On pourrait appeler cela de l’égoïsme, mais je commençais à voir que
notre soumission totale ne pouvait s'offrir qu'à un absolu devant
lequel nous ne comptions pas."
C'est aussi un formidable récit d'amitié fait de hauts et de bas. Ella croit fermement pouvoir détourner son amie de la drogue. Mais c'est un échec. Quand elles arrivent à Kaboul la guerre est déclarée en Europe et Annemarie sombre à nouveau. Ella doit accepter son incapacité à l'aider et la quitte pour se rendre en Inde où elle restera jusqu'à la fin de la guerre. Annemarie retourne en Europe dans le but de lutter contre Hitler. Elles ne se reverront qu'une fois mais échangeront de nombreuses lettres. On sent cependant entre elles une profonde amitié, un grand respect mutuel. Libres et indépendantes, malgré leurs divergences elles s'admirent mutuellement. Annemarie a également fait le récit de ce périple dans Où est la terre des promesses ?

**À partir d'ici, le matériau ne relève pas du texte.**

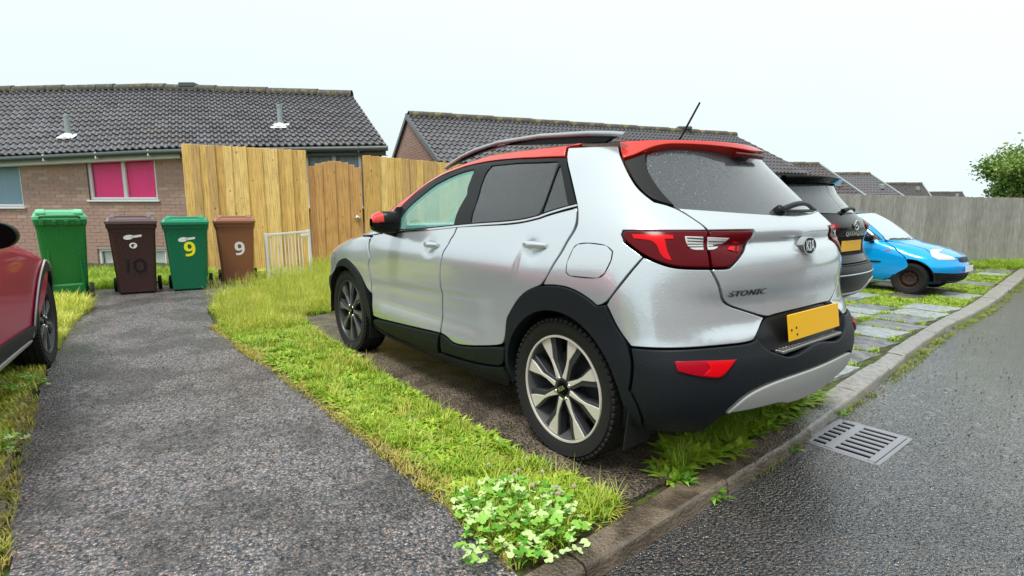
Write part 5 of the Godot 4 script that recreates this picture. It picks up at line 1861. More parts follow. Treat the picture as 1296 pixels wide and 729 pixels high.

Le récit de ce voyage contient énormément de sujets de réflexions sur le progrès, la nécessité ou non du voyage et la liberté. A aucun moment les aspirations ou les désirs des deux femmes ne sont contraints à cause de leur sexe. Elles ne portent pas leur genre comme un fardeau et considèrent comme une chose acquise qu'elles sont les seules maitresses de leurs choix et de leur vie. C'est en cela que ce récit est inspirant. Ce n'est pas un manifeste, c'est juste le voyage de deux femmes intensément libres. Ella Maillart n'a rien à envier à Nicolas Bouvier ( qui fut un des ses amis d’ailleurs) ou à un autre aventurier.
Il y a tant de chose à dire et à découvrir sur Ella Maillart, notamment son travail de photographe qui est sublime. Une chose est sûre, je repartirai en voyage avec elle très prochainement. C'est une de ces femmes dont l'audace et l’intelligence pousse à agir, une femme qui par sa vie nous invite à accomplir nos projets.
Je vous laisse avec la bande annonce de ce superbe film qui ma fait découvrir cette femme forte et inspirante qu'est Ella Maillart et sur les derniers mots de son livre :
"Puissent ces pages m'aider à me rappeler que c'est seulement en exigeant tout que nous pouvons espérer obtenir ce sans quoi,
disions-nous, la vie ne vaut pas d'être vécue."